Exercise details:
Copy all of the material exactly. Pictures are not to appear in the copy.

**********

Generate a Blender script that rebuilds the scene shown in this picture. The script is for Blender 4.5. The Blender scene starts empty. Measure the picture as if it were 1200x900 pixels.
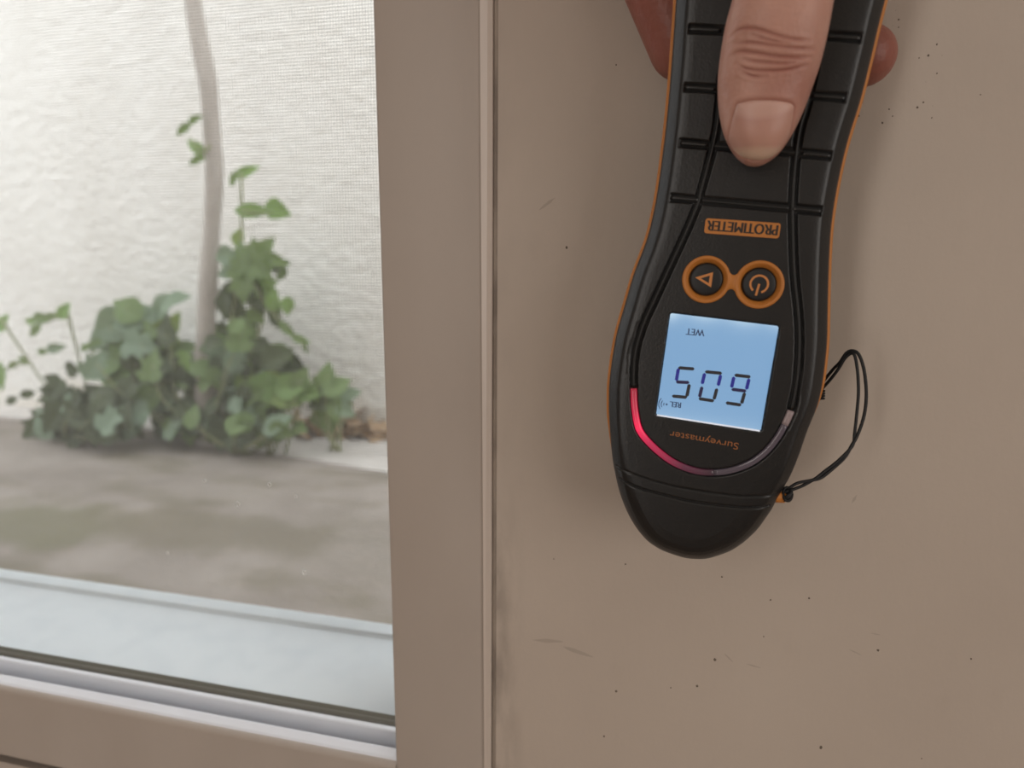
import bpy, bmesh, math, random
import numpy as np
from mathutils import Vector, Matrix, Euler
from mathutils.bvhtree import BVHTree

sc = bpy.context.scene
COL = sc.collection
ZC = 1.25                                   # height of the camera above the room floor

# ------------------------------------------------------------------ camera
F_PX, YAW, PITCH, ROLL = 867.0, math.radians(15.0), math.radians(10.6), math.radians(0.1)
fwd = Vector((-math.sin(YAW)*math.cos(PITCH), math.cos(YAW)*math.cos(PITCH), -math.sin(PITCH)))
rt0 = Vector((math.cos(YAW), math.sin(YAW), 0)); up0 = rt0.cross(fwd)
rt = rt0*math.cos(ROLL)+up0*math.sin(ROLL); up = up0*math.cos(ROLL)-rt0*math.sin(ROLL)
cam = bpy.data.cameras.new('camera'); camo = bpy.data.objects.new('camera', cam); COL.objects.link(camo)
M = Matrix((rt, up, -fwd)).transposed().to_4x4(); M.translation = Vector((0, -0.245, ZC)); camo.matrix_world = M
cam.sensor_width = 36; cam.lens = 36*F_PX/1200; cam.clip_start = 0.01; cam.clip_end = 100
cam.dof.use_dof = True; cam.dof.focus_distance = 0.228; cam.dof.aperture_fstop = cam.lens/2.25
sc.camera = camo

# ------------------------------------------------------------------ sky and light
w = bpy.data.worlds.new('overcast_sky'); sc.world = w; w.use_nodes = True
bg = w.node_tree.nodes['Background']; bg.inputs[0].default_value = (0.95, 0.975, 0.99, 1); bg.inputs[1].default_value = 3.05
def area(name, loc, rot, sx, sy, power, col):
    l = bpy.data.lights.new(name, 'AREA'); l.shape = 'RECTANGLE'; l.size = sx; l.size_y = sy; l.energy = power; l.color = col
    o = bpy.data.objects.new(name, l); COL.objects.link(o); o.location = loc; o.rotation_euler = rot
    return o
area('room_fill_light', (1.46, -1.45, ZC+0.15), (0, math.radians(90), 0), 1.3, 1.6, 15.5, (1.0, 0.95, 0.895))  # unseen area lamp added to light the room from the right
area('room_fill_light', (-0.95, -2.46, ZC+0.20), (math.radians(90), 0, 0), 0.45, 2.0, 13.5, (1.0, 0.95, 0.895))  # second added lamp, out of view, softens the shadow left of the meter
sc.view_settings.view_transform = 'Standard'; sc.view_settings.look = 'None'
sc.view_settings.gamma = 1; sc.view_settings.exposure = 0.0; sc.view_settings.use_curve_mapping = False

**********

Task output:
Generate a Blender script that rebuilds the scene shown in this picture. The script is for Blender 4.5. The Blender scene starts empty. Measure the picture as if it were 1200x900 pixels.
import bpy, bmesh, math, random
import numpy as np
from mathutils import Vector, Matrix, Euler
from mathutils.bvhtree import BVHTree

sc = bpy.context.scene
COL = sc.collection
ZC = 1.25                                   # height of the camera above the room floor

# ------------------------------------------------------------------ camera
F_PX, YAW, PITCH, ROLL = 867.0, math.radians(15.0), math.radians(10.6), math.radians(0.1)
fwd = Vector((-math.sin(YAW)*math.cos(PITCH), math.cos(YAW)*math.cos(PITCH), -math.sin(PITCH)))
rt0 = Vector((math.cos(YAW), math.sin(YAW), 0)); up0 = rt0.cross(fwd)
rt = rt0*math.cos(ROLL)+up0*math.sin(ROLL); up = up0*math.cos(ROLL)-rt0*math.sin(ROLL)
cam = bpy.data.cameras.new('camera'); camo = bpy.data.objects.new('camera', cam); COL.objects.link(camo)
M = Matrix((rt, up, -fwd)).transposed().to_4x4(); M.translation = Vector((0, -0.245, ZC)); camo.matrix_world = M
cam.sensor_width = 36; cam.lens = 36*F_PX/1200; cam.clip_start = 0.01; cam.clip_end = 100
cam.dof.use_dof = True; cam.dof.focus_distance = 0.228; cam.dof.aperture_fstop = cam.lens/2.25
sc.camera = camo

# ------------------------------------------------------------------ sky and light
w = bpy.data.worlds.new('overcast_sky'); sc.world = w; w.use_nodes = True
bg = w.node_tree.nodes['Background']; bg.inputs[0].default_value = (0.95, 0.975, 0.99, 1); bg.inputs[1].default_value = 3.05
def area(name, loc, rot, sx, sy, power, col):
    l = bpy.data.lights.new(name, 'AREA'); l.shape = 'RECTANGLE'; l.size = sx; l.size_y = sy; l.energy = power; l.color = col
    o = bpy.data.objects.new(name, l); COL.objects.link(o); o.location = loc; o.rotation_euler = rot
    return o
area('room_fill_light', (1.46, -1.45, ZC+0.15), (0, math.radians(90), 0), 1.3, 1.6, 15.5, (1.0, 0.95, 0.895))  # unseen area lamp added to light the room from the right
area('room_fill_light', (-0.95, -2.46, ZC+0.20), (math.radians(90), 0, 0), 0.45, 2.0, 13.5, (1.0, 0.95, 0.895))  # second added lamp, out of view, softens the shadow left of the meter
sc.view_settings.view_transform = 'Standard'; sc.view_settings.look = 'None'
sc.view_settings.gamma = 1; sc.view_settings.exposure = 0.0; sc.view_settings.use_curve_mapping = False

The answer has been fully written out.